→ Problem details:
How many lines in the records below hold the string "script"? Answer with the number alone.

→ Source records:
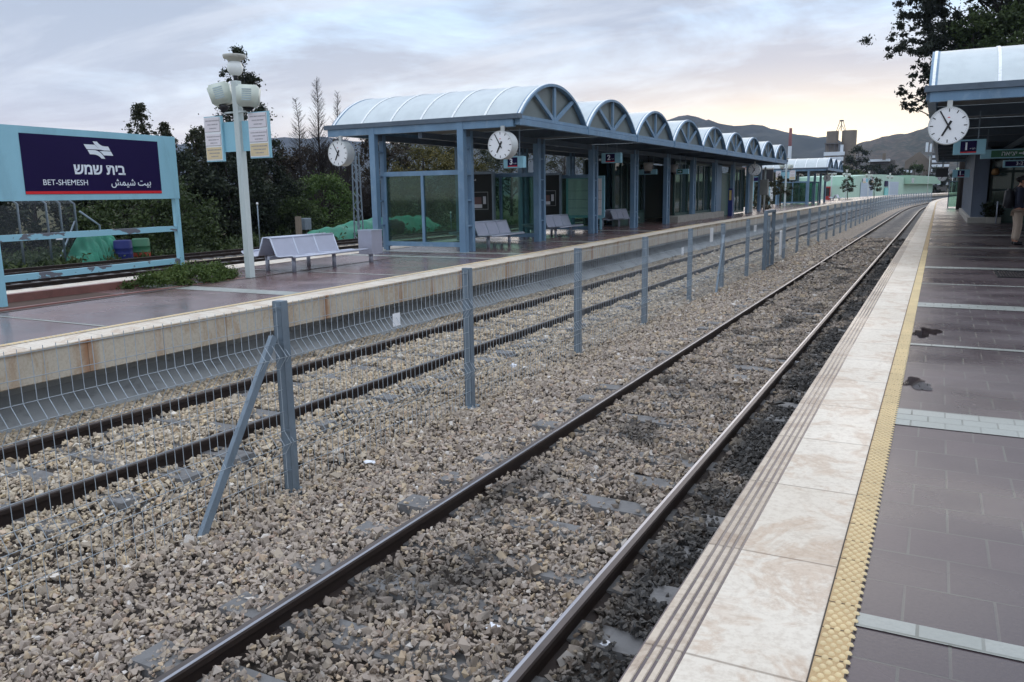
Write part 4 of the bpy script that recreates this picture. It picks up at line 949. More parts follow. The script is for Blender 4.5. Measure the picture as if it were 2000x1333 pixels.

==

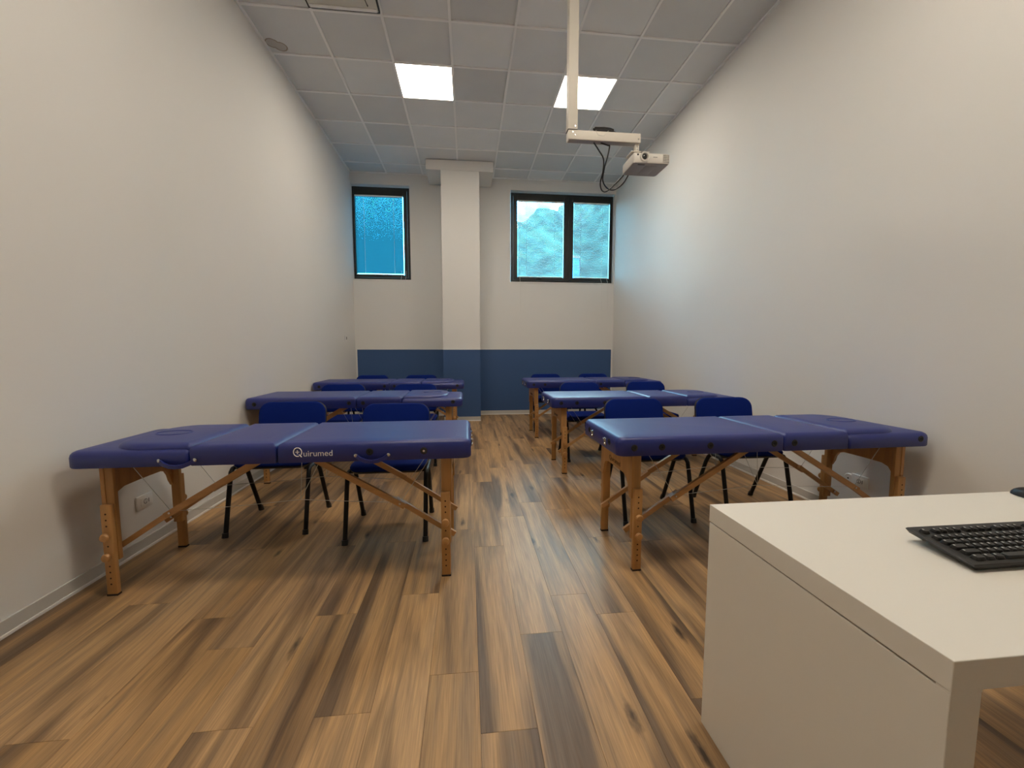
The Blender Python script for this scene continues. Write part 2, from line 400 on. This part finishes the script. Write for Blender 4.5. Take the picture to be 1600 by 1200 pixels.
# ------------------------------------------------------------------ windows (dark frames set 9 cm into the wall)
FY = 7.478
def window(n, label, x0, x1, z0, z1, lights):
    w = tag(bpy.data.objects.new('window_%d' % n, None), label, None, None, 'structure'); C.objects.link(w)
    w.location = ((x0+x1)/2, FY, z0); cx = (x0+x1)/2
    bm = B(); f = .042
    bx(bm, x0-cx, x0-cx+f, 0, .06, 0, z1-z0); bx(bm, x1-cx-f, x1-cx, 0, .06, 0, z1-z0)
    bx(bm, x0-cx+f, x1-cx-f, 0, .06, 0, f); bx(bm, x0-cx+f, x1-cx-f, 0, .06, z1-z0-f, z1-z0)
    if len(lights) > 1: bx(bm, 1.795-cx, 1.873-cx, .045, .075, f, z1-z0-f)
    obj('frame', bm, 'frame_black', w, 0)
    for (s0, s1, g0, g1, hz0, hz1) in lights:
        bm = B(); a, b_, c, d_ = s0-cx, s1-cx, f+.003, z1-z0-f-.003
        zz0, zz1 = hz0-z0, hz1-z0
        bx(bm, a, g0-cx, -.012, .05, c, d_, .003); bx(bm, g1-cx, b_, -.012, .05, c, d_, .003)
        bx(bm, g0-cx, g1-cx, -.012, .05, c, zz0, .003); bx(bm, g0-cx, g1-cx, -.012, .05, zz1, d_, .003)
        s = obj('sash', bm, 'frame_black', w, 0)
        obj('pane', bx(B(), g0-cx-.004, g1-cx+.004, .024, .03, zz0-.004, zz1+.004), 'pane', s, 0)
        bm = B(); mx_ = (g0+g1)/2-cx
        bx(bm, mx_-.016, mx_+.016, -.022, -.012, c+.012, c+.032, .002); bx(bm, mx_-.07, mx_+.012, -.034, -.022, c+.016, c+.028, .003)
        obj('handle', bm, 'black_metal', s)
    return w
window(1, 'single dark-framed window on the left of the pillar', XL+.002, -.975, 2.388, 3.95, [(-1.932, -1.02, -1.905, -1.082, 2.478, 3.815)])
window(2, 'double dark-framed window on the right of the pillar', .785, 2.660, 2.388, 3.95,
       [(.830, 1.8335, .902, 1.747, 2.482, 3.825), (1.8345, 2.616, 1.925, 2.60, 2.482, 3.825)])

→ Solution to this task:
2